Iran asks IAEA to notify UN Security Council on Israeli threat to nuke Gaza

Mohammad Eslami, the director of the Atomic Energy Organization of Iran (AEOI), on Thursday wrote a letter to the International Atomic Energy Agency (IAEA) director general, demanding the UN nuclear watchdog to inform the United Nations Security Council about dangers of possible use of nuclear weapons by the Israeli regime against the Palestinian people in Gaza.

Eslami made the plea in a letter to Rafael Grossi, days after far-right Israeli heritage minister Amichai Eliyahu said using an atomic bomb against the Palestinian people in Gaza was an “option” and insisted that allowing any humanitarian aid into the blockaded area was wrong.

Iran’s nuclear chief categorically condemned Israel’s crimes and brutal onslaught against Gazans, demanding a firm reaction to the recent threatening statement by the illegal entity’s minister about nuking the coastal silver and reflection of its consequences to the UN Security Council.
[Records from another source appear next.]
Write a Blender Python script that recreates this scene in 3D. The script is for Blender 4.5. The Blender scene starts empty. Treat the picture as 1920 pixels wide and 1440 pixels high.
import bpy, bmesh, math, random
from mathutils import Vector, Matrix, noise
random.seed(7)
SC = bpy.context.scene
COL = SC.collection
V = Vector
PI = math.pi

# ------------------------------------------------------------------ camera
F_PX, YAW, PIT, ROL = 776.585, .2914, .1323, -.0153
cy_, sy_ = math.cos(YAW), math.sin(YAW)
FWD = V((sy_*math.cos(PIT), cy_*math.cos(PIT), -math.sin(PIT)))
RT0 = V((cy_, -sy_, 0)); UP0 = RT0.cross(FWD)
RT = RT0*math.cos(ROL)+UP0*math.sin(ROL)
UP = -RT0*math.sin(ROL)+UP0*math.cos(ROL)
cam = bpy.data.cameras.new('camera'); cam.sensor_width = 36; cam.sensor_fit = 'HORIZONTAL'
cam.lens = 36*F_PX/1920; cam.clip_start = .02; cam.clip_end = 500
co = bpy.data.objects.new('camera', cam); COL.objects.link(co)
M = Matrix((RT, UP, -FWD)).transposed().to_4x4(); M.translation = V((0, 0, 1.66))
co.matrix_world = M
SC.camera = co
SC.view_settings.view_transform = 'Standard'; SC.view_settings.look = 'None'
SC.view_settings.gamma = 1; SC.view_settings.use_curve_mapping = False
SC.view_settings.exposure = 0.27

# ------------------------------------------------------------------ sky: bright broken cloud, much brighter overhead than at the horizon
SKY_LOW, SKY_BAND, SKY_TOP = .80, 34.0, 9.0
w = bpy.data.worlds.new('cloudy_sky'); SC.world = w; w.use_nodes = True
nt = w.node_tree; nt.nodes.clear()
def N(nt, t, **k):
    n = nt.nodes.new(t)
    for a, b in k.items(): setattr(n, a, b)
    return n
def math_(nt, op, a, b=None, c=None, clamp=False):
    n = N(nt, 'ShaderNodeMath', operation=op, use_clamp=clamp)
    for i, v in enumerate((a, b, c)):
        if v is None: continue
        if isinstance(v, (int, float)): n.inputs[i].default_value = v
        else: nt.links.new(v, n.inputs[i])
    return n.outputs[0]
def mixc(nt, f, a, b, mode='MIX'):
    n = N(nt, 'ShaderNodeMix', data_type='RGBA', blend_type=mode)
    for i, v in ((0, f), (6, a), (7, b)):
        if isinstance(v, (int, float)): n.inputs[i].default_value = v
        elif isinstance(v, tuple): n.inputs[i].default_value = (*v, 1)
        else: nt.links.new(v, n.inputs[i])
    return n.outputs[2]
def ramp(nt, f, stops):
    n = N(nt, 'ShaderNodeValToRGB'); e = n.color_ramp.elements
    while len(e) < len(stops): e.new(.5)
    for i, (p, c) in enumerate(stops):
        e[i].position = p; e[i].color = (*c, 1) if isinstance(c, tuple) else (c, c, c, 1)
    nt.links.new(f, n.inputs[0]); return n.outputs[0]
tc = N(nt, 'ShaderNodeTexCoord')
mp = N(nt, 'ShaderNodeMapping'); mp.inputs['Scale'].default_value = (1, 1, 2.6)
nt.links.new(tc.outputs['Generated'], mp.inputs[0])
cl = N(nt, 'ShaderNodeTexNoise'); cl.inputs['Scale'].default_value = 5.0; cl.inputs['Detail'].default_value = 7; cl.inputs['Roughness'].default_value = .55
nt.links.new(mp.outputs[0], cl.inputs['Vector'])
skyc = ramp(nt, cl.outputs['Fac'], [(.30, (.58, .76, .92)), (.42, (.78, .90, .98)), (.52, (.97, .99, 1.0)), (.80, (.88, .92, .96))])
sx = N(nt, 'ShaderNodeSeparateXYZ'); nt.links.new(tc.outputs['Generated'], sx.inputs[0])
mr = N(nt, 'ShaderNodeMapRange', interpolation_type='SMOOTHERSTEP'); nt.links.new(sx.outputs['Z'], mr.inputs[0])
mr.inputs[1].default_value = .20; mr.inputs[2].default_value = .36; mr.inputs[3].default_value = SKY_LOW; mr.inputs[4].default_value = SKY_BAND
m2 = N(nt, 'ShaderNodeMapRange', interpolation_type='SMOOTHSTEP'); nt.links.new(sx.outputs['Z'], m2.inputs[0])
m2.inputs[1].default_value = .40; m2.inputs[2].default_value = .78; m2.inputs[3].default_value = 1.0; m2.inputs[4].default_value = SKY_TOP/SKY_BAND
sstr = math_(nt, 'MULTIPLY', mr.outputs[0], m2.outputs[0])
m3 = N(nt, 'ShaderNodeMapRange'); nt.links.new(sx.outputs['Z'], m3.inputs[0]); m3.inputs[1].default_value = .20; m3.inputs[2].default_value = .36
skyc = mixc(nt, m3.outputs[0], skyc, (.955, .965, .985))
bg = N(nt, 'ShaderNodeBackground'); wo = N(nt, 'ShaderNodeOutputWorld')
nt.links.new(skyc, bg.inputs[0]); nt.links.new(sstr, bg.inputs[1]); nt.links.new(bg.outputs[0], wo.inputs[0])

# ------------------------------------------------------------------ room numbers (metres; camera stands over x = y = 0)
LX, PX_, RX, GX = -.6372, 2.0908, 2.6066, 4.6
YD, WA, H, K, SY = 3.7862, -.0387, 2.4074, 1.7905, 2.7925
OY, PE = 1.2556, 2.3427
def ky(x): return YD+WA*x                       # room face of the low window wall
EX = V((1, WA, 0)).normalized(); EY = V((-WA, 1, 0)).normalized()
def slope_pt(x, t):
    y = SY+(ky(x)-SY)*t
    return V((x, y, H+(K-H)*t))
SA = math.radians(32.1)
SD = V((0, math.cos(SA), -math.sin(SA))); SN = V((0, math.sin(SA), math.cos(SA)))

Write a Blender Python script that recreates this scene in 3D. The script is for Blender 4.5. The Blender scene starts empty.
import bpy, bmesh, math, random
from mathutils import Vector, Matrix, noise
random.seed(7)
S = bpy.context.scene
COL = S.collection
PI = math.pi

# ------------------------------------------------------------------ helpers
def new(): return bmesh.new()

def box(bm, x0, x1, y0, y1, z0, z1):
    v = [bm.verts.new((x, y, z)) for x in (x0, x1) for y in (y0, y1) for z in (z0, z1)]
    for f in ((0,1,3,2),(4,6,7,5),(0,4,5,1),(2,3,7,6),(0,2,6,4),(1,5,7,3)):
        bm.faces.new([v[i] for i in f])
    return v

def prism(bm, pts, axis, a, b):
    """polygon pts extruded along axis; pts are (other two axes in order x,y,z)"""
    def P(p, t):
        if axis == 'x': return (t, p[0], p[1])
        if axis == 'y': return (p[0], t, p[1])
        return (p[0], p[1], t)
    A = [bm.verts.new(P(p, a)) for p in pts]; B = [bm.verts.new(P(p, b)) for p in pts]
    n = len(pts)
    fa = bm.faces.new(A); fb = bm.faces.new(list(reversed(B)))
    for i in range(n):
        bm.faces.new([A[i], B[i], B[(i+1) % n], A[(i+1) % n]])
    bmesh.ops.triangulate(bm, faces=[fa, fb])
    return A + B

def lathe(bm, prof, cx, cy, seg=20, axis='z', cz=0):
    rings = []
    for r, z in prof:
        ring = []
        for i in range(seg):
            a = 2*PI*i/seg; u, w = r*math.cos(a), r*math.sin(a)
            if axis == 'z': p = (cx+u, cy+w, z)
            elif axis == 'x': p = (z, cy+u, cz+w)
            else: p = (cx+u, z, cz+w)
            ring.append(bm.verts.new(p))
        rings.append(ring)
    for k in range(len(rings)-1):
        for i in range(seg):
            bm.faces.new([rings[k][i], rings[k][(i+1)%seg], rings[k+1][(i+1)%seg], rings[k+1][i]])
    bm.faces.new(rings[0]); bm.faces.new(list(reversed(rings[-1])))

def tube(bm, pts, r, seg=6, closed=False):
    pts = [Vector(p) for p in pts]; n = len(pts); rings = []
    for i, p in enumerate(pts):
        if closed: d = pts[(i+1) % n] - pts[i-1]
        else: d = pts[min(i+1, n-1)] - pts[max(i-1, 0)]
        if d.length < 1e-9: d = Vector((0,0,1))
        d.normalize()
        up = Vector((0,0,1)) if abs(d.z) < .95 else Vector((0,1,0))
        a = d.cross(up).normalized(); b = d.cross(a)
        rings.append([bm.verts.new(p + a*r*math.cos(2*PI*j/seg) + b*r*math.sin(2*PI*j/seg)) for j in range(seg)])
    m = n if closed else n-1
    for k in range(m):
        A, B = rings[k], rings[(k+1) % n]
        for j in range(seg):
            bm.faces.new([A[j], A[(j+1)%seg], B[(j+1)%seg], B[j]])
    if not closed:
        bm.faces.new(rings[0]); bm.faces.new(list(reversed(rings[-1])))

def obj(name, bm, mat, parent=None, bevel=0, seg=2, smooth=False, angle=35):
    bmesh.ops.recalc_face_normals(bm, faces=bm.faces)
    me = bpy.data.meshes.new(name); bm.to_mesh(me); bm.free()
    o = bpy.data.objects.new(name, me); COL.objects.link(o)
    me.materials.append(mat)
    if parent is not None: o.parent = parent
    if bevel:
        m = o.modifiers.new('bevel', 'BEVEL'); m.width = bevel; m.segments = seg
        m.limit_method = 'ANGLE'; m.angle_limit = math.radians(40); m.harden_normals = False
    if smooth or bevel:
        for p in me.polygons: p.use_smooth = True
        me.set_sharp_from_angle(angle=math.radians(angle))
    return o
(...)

Eslami also pointed to other “similar alarming threats” made by Moshe Feiglin, a former Knesset member, and also by Tally Gotliv, a Knesset member, on social media platform X.

“Needless to mention, the Israeli regime is not a party to any of the treaties governing nuclear disarmament and prohibition of the Weapons of Mass Destruction particularly NPT. This regime has prevented achieving the goal of a Middle East Nuclear Weapons Free Zone,” Eslami wrote.

“Additionally, Israel has not placed its nuclear facilities under the Agency`s safeguards regime and also it has a clandestine program to develop nuclear weapons. Therefore, the Israeli regime by undermining the internationally recognized principles directly weakens the effectiveness and efficiency of the NPT as well as the IAEA safeguards regime,” he added.

The threats “revealed that the regime possesses nuclear weapons,” he said, adding that by threatening the oppressed and helpless people of Gaza, the regime has “challenged the fundamental principles of the International Humanitarian Law.”

“Although many countries and nations have condemned and stigmatized these brutal actions, it is expected that the Agency, according to its statutory duties, while condemning these statements which are contrary to the International Law, reflects dangerous consequences of use or threat to use of nuclear weapons posed by this fake regime to the United Nations Security Council,” Eslami noted.

Eliyah’s threat of using a nuclear bomb against the residents of Gaza has over the past days faced harsh criticism from other Iranian authorities.

Amir Saeed Iravani, Iran’s permanent ambassador to the UN, called on the international community to push Israel to fully cooperate with the UN nuclear agency and dismantle its nuclear weapons program amid the regime’s brutal aggression on the besieged area.

Iranian Foreign Minister Hossein Amirabdollahian and Ministry spokesman Nasser Kanaani also strongly condemned Israel’s threat of nuking Gaza.

Israel, which pursues a policy of deliberate ambiguity about possessing nuclear weapons, is estimated to harbor 200 to 400 nuclear warheads in its arsenal, making it the sole possessor of non-conventional arms in West Asia.

The regime has, nevertheless, refused to either allow inspections of its military nuclear facilities or sign the Nuclear Non-Proliferation Treaty (NPT).

Israel waged the war on Gaza on October 7 after Palestinian resistance groups launched a surprise attack, dubbed Operation Al-Aqsa Storm, into the occupied territories in response to the Israeli regime’s intensified crimes against Palestinians.

According to the Gaza-based health ministry, more than 10,800 Palestinians have been killed in the strikes, most of them women and children, while over 26,000 others have been injured.

The Tel Aviv regime has also blocked water, food, and electricity to Gaza, plunging the coastal area into a humanitarian crisis.